Dans quelques-unes des 90 œuvres présentées au Musée McCord, les clichés montrant des appareils photo et des photographes sont légion. Pas étonnant que l’un des projets en cours de Michel Campeau s’attarde aux photographes photographiés photographiant, projet qu’il élabore avec une autre figure de proue de la photographie sociale : Gabor Szilasi (à qui le musée McCord consacre aussi une exposition en cours : Le monde de l’art à Montréal, 1960-1980) 1.

Quand on lui demande si son activité de collectionneur a modifié sa manière de travailler et la réflexion qu’il lui porte, Michel Campeau s’arrête un moment avant de répondre : « Je ne suis ni historien ni sociologue, mais j’ai toujours eu une pensée sur ma pratique en particulier et sur la photographie en général. C’est plus l’expérience et le temps qui ont affiné mon point de vue et influencé ma démarche… et mon désir de raconter le monde, en toute subjectivité. » Et il le raconte si bien, ce monde, que l’on attend impatiemment le prochain chapitre de son anthologie.

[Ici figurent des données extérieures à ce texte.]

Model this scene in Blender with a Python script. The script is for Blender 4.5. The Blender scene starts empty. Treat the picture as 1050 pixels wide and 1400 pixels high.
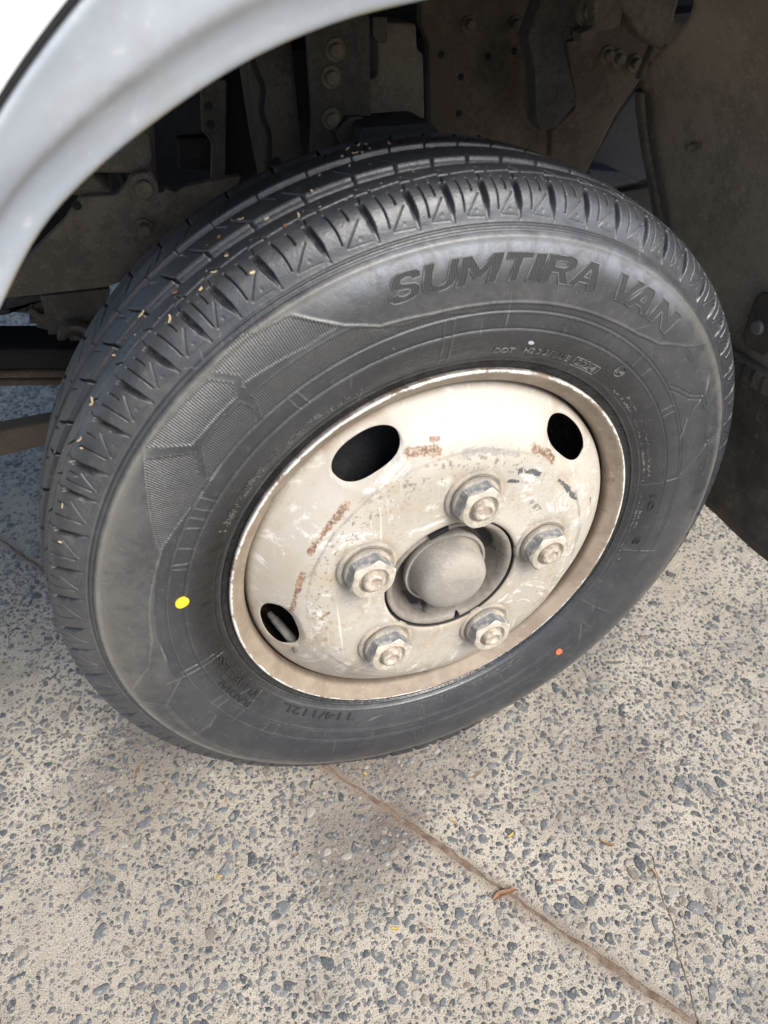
import bpy, bmesh, math, random, json
import numpy as np
from mathutils import Vector, Matrix

D = json.loads('''{"plates":[{"n":"bumper_bracket","y":0.17,"th":0.012,"m":"dirt","p":[[-0.3681,0.594],[-0.3423,0.5955],[-0.3043,0.5927],[-0.2479,0.5896],[-0.2152,0.5948],[-0.132,0.6158],[-0.1006,0.6729],[-0.1529,0.6701],[-0.1639,0.6662],[-0.1776,0.6744],[-0.1811,0.6874],[-0.1989,0.6856],[-0.2051,0.6781],[-0.2156,0.6711],[-0.2468,0.6733],[-0.2645,0.6567],[-0.2885,0.6407],[-0.3211,0.6191],[-0.3636,0.6059]],"bolts":[[-0.1912,0.6745,0.011],[-0.2,0.639,0.008]],"holes":[[-0.1767,0.672,0.004],[-0.2518,0.667,0.004]]},{"n":"lamp_housing","y":0.19,"th":0.05,"m":"dirt","p":[[-0.2595,0.6707],[-0.2413,0.6669],[-0.2156,0.6646],[-0.2335,0.6859],[-0.1937,0.6808],[-0.1816,0.6846],[-0.1764,0.6924],[-0.1739,0.7145],[-0.1848,0.7157],[-0.2075,0.7182],[-0.2542,0.6876]]},{"n":"cross_panel","y":0.48,"th":0.02,"m":"navy","p":[[-0.1889,0.7036],[-0.0545,0.7148],[-0.0876,0.5345],[-0.1908,0.5205],[-0.2297,0.5556]]},{"n":"hanger_strap","y":0.33,"th":0.01,"m":"dark","p":[[-0.1018,0.7265],[-0.0736,0.724],[-0.0906,0.6359],[-0.101,0.5941],[-0.1161,0.5907],[-0.1005,0.6651],[-0.1045,0.673],[-0.109,0.6771],[-0.1032,0.7131]],"holes":[[-0.0975,0.7021,0.0045],[-0.0985,0.6844,0.0045]]},{"n":"hose_clip","y":0.36,"th":0.02,"m":"black","p":[[-0.1336,0.6673],[-0.095,0.6653],[-0.102,0.6285],[-0.1389,0.6355]]},{"n":"upright_post","y":0.34,"th":0.05,"m":"dark","p":[[-0.0484,0.7538],[0.0,0.7633],[0.0049,0.7497],[0.0041,0.6363],[0.0056,0.5989],[-0.0418,0.5884],[-0.0471,0.6619]],"holes":[[-0.0283,0.6346,0.006]]},{"n":"bolted_plate","y":0.3,"th":0.012,"m":"dark","p":[[0.0116,0.7667],[0.08,0.7745],[0.0779,0.6716],[0.0698,0.6496],[0.0513,0.64],[0.0029,0.642],[0.0098,0.6861]],"bolts":[[0.04,0.7466,0.0095],[0.0332,0.7224,0.0095],[0.0307,0.6825,0.0095],[0.0502,0.6655,0.0095]]},{"n":"stop_plate","y":0.285,"th":0.012,"m":"dark","p":[[0.0476,0.685],[0.0632,0.6839],[0.0608,0.664],[0.0497,0.6502],[0.0358,0.6594],[0.0311,0.6723]]},{"n":"air_tank","y":0.31,"th":0.09,"m":"dirt","p":[[0.0929,0.7653],[0.138,0.7621],[0.1395,0.7362],[0.1469,0.7333],[0.1491,0.6671],[0.0774,0.6709],[0.0719,0.6802],[0.0708,0.7141],[0.091,0.7146]]},{"n":"tank_strap","y":0.3,"th":0.01,"m":"dark","p":[[0.0839,0.7722],[0.1004,0.7711],[0.0997,0.7473],[0.0886,0.7492],[0.0832,0.7551]]},{"n":"ledge","y":0.25,"th":0.08,"m":"navy","p":[[0.0507,0.6821],[0.1304,0.6783],[0.1456,0.662],[0.1489,0.6516],[0.0468,0.661]]},{"n":"frame_panel","y":0.4,"th":0.015,"m":"rustdirt","p":[[0.1831,0.7936],[0.3617,0.7839],[0.3965,0.5501],[0.1653,0.5798],[0.1992,0.6212],[0.1946,0.6435],[0.1914,0.7283],[0.1806,0.7514]],"holes":[[0.2084,0.7155,0.0042],[0.2738,0.7087,0.0042],[0.2367,0.6894,0.0042],[0.2354,0.6478,0.0042],[0.2664,0.6145,0.0042],[0.3113,0.7113,0.0042]],"bolts":[[0.244,0.7448,0.008],[0.3083,0.7403,0.008]]},{"n":"shaped_bracket","y":0.27,"th":0.025,"m":"dark","p":[[0.2697,0.7875],[0.2544,0.7461],[0.2673,0.7133],[0.2757,0.6612],[0.285,0.6482],[0.304,0.6492],[0.3273,0.6723],[0.3268,0.6797],[0.3084,0.718],[0.3013,0.7348],[0.3049,0.7398],[0.3358,0.7493],[0.3414,0.7581],[0.3364,0.7836]],"bolts":[[0.3263,0.7643,0.0125]]},{"n":"curved_bracket","y":0.245,"th":0.02,"m":"dirt","p":[[0.3158,0.7865],[0.3206,0.7618],[0.3206,0.753],[0.3056,0.7477],[0.3091,0.7384],[0.321,0.7414],[0.327,0.7474],[0.3554,0.7493],[0.3548,0.7646],[0.3475,0.7847]]},{"n":"arm_plate","y":0.33,"th":0.014,"m":"rustdirt","p":[[0.344,0.7272],[0.3632,0.7285],[0.3855,0.7354],[0.4169,0.7375],[0.4175,0.7529],[0.431,0.7464],[0.4718,0.7145],[0.4729,0.7024],[0.4605,0.6756],[0.4308,0.6366],[0.4,0.5712],[0.3697,0.5679],[0.3431,0.5714],[0.3368,0.6302],[0.3684,0.6527],[0.3665,0.6687],[0.3518,0.7034]],"bolts":[[0.4028,0.709,0.0085],[0.4201,0.7037,0.0085],[0.4456,0.6968,0.0085]],"holes":[[0.4397,0.7307,0.004]]},{"n":"steering_shroud","y":0.24,"th":0.03,"m":"dirt","p":[[0.3439,0.7853],[0.349,0.7703],[0.3647,0.7568],[0.3834,0.74],[0.4007,0.7307],[0.4324,0.7201],[0.4458,0.746],[0.4229,0.7528],[0.4248,0.7655],[0.4241,0.7807]]},{"n":"shroud_flange","y":0.28,"th":0.012,"m":"dirt","p":[[0.4327,0.7221],[0.4681,0.7107],[0.4677,0.705],[0.4421,0.6865],[0.4215,0.6875]]},{"n":"inner_shield","y":0.42,"th":0.03,"m":"bluegrey","p":[[0.4623,0.5484],[0.4977,0.6124],[0.5305,0.6554],[0.5588,0.6564],[0.591,0.5158],[0.55,0.5129],[0.4941,0.5121]]},{"n":"shield_ledge","y":0.36,"th":0.05,"m":"bluegrey","p":[[0.4203,0.5666],[0.4783,0.5555],[0.5218,0.5345],[0.4737,0.5331],[0.4359,0.5324]]},{"n":"leaf_spring","y":0.3,"th":0.07,"m":"black","p":[[-0.4684,0.5065],[-0.3845,0.4881],[-0.3049,0.4716],[-0.226,0.4614],[-0.2343,0.4277],[-0.3209,0.4467],[-0.3937,0.4627],[-0.4787,0.4824]]},{"n":"leaf_spring","y":0.3,"th":0.07,"m":"rustdirt","p":[[-0.4794,0.4807],[-0.3944,0.4609],[-0.3212,0.4458],[-0.2341,0.4287],[-0.2365,0.4188],[-0.3267,0.436],[-0.3976,0.4518],[-0.483,0.4722]]},{"n":"leaf_spring","y":0.3,"th":0.07,"m":"rustdirt","p":[[-0.4837,0.4704],[-0.3983,0.45],[-0.327,0.435],[-0.2367,0.4178],[-0.239,0.4087],[-0.3313,0.4268],[-0.4013,0.4418],[-0.4874,0.4618]]},{"n":"drag_link","y":0.36,"th":0.03,"m":"rustdirt","p":[[-0.5398,0.3534],[-0.4361,0.3499],[-0.3797,0.3487],[-0.2471,0.3473],[-0.257,0.3072],[-0.398,0.3129],[-0.4502,0.3108],[-0.5559,0.3156]]},{"n":"crossmember","y":0.45,"th":0.05,"m":"dark","p":[[-0.4693,0.482],[-0.3905,0.4705],[-0.3641,0.4867],[-0.3228,0.482],[-0.3359,0.4556],[-0.3538,0.4581],[-0.3887,0.4681],[-0.4731,0.4728]]},{"n":"spring_bracket","y":0.34,"th":0.02,"m":"dirt","p":[[-0.328,0.5254],[-0.2503,0.5201],[-0.2615,0.4796],[-0.2955,0.4589],[-0.3114,0.4583],[-0.324,0.4651],[-0.3294,0.4562],[-0.3391,0.4584],[-0.3371,0.4698],[-0.3408,0.4687],[-0.339,0.4741],[-0.3347,0.4771],[-0.3329,0.4826],[-0.3443,0.4887],[-0.3428,0.4932],[-0.3506,0.4948],[-0.3491,0.4992],[-0.3423,0.4997],[-0.3405,0.5049],[-0.3297,0.5028]],"bush":[-0.3047,0.4718,0.02]}],"plug":[0.45,0.0188,0.4878],"strip":[[0.45,0.0424,0.4228],[0.45,-0.0249,0.4233]],"arch":[[128.85,0.4624],[122.68,0.4741],[118.31,0.4766],[114.52,0.4777],[107.1,0.4808],[101.64,0.4807],[95.72,0.4787]],"hatch":[[[138.55,0.3263],[134.73,0.3008],[125.29,0.3004],[124.18,0.3106],[126.09,0.323],[131.98,0.3243]],[[125.09,0.3248],[122.68,0.3104],[123.78,0.299],[123.59,0.3044],[113.22,0.2981],[108.12,0.2988],[112.85,0.3227],[117.61,0.3252],[119.13,0.3298]],[[139.99,0.3232],[135.53,0.296],[141.42,0.2707],[151.27,0.2802],[155.0,0.2844]],[[134.1,0.2946],[139.7,0.27],[135,0.273],[130,0.2735],[126.6,0.2735],[124.8,0.286],[125.4,0.2965],[130,0.2965]],[[123.6,0.2945],[123.9,0.285],[125.2,0.2735],[112.7,0.2735],[100,0.2735],[86.7,0.2738],[92.8,0.2785],[99.2,0.2792],[102.5,0.2848],[106.6,0.2943],[113,0.2945]]],"letters":[["S",100.1,95.5],["U",95.2,90.2],["M",89.9,83.7],["T",83.0,78.9],["I",78.6,76.7],["R",76.3,71.1],["A",71.2,65.6],["V",62.9,57.5],["A",58.6,53.0],["N",52.5,46.6]],"spots":{"rust":[[128.73,0.157],[135.0933,0.1552],[142.2541,0.1551],[150.7158,0.1574],[159.3059,0.1559],[167.6002,0.1569],[177.707,0.1615],[103.9682,0.162],[99.7749,0.1583],[95.6217,0.155],[57.3918,0.1531],[52.4822,0.1534],[46.47,0.1526],[94.1732,0.1638],[96.3084,0.1646],[179.8745,0.1299],[12.1926,0.1689]],"grey":[[86.008,0.1474],[81.2529,0.1477],[76.8986,0.1475],[72.1321,0.1459],[67.2009,0.1453],[63.5556,0.1443]],"black":[[59.9116,0.1313],[55.9582,0.1321],[53.2284,0.1343],[50.6754,0.1349],[37.4916,0.1419],[28.5091,0.1434],[21.1767,0.1477],[75.5425,0.1641],[72.2279,0.1635]]},"stain":[[-0.163,-0.185],[-0.181,-0.121],[-0.069,-0.185],[0.117,-0.268]],"crack":[[0.1816,-0.3116],[0.1709,-0.3342],[0.1613,-0.3602],[0.1584,-0.3794],[0.1483,-0.3951],[0.1413,-0.4114],[0.136,-0.4348],[0.1275,-0.4523],[0.122,-0.467],[0.1088,-0.4939]],"leaf":[[-0.0025,-0.2877],[-0.0211,-0.189],[0.032,-0.1425],[0.0366,-0.2293],[-0.0982,-0.2872],[-0.3057,-0.1472],[0.1402,-0.2796],[0.1711,-0.3299],[-0.3802,0.0269],[-0.1013,-0.0895],[-0.2789,-0.0566],[-0.1324,-0.2738]],"debris":[[103.58,0.3674,-0.0321,0.1948],[106.56,0.3649,-0.056,0.1709],[115.43,0.3655,-0.0532,0.1736],[124.5,0.3618,-0.0652,0.1611],[122.4,0.366,-0.0488,0.1781],[132.56,0.3661,-0.0469,0.18],[138.47,0.3643,-0.058,0.1686],[142.68,0.362,-0.0646,0.1618],[143.36,0.3596,-0.0689,0.1565],[145.79,0.3616,-0.0658,0.1607],[101.61,0.3686,-0.0115,0.2156],[94.62,0.3678,0.0289,0.2558],[95.38,0.3688,0.0062,0.2331],[96.2,0.368,0.026,0.2532],[93.68,0.3678,0.0286,0.2554],[91.3,0.3685,0.0168,0.2437],[108.38,0.3641,-0.0593,0.1675],[98.06,0.3686,-0.0144,0.2126],[114.01,0.3549,-0.0737,0.1501],[151.84,0.3586,-0.0702,0.155],[157.26,0.3555,-0.0733,0.1508],[138.04,0.3645,-0.0572,0.1698],[115.1,0.368,-0.0254,0.2016],[117.51,0.3639,-0.059,0.1675],[119.71,0.3623,-0.0639,0.1626],[96.06,0.3687,0.0107,0.2376],[97.68,0.3688,0.0099,0.2369],[94.19,0.3687,0.0108,0.238],[100.11,0.3673,0.0343,0.2615],[127.16,0.367,-0.0373,0.1899],[109.58,0.3668,-0.0398,0.1872],[111.94,0.3682,-0.0198,0.2073]],"screw":[0.189,0.6303],"valve":[[-0.1772,-0.046,-0.0447],[-0.163,-0.078,-0.0575]],"cam":[[-0.22247,-0.54881,0.87288],[[0.934625,-0.35443,-0.029244],[-0.254412,-0.608886,-0.751354],[0.248496,0.709674,-0.659251]],970.9754342439991]}''')
rnd = random.Random(7)
nrs = np.random.RandomState(5)
SC = bpy.context.scene
COL = SC.collection
ZW = 0.355                      # wheel centre height (loaded radius)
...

(1) Voir Gabor Szilazi et le milieu de l’art, par Bernard Lévy. Vie des Arts, No 249, p. 31-33.

Notes biographiques

Né à Montréal en 1948, Michel Campeau occupe la scène de la photographie montréalaise depuis quatre décennies. Il a reçu en 2009 la Bourse de carrière Jean-Paul-Riopelle, octroyée par le Conseil des arts et des lettres du Québec et a été lauréat du prix du duc et de la duchesse d’York remise par le Conseil des arts du Canada en 2010. Ses œuvres font partie de nombreuses collections au Canada et à l’étranger.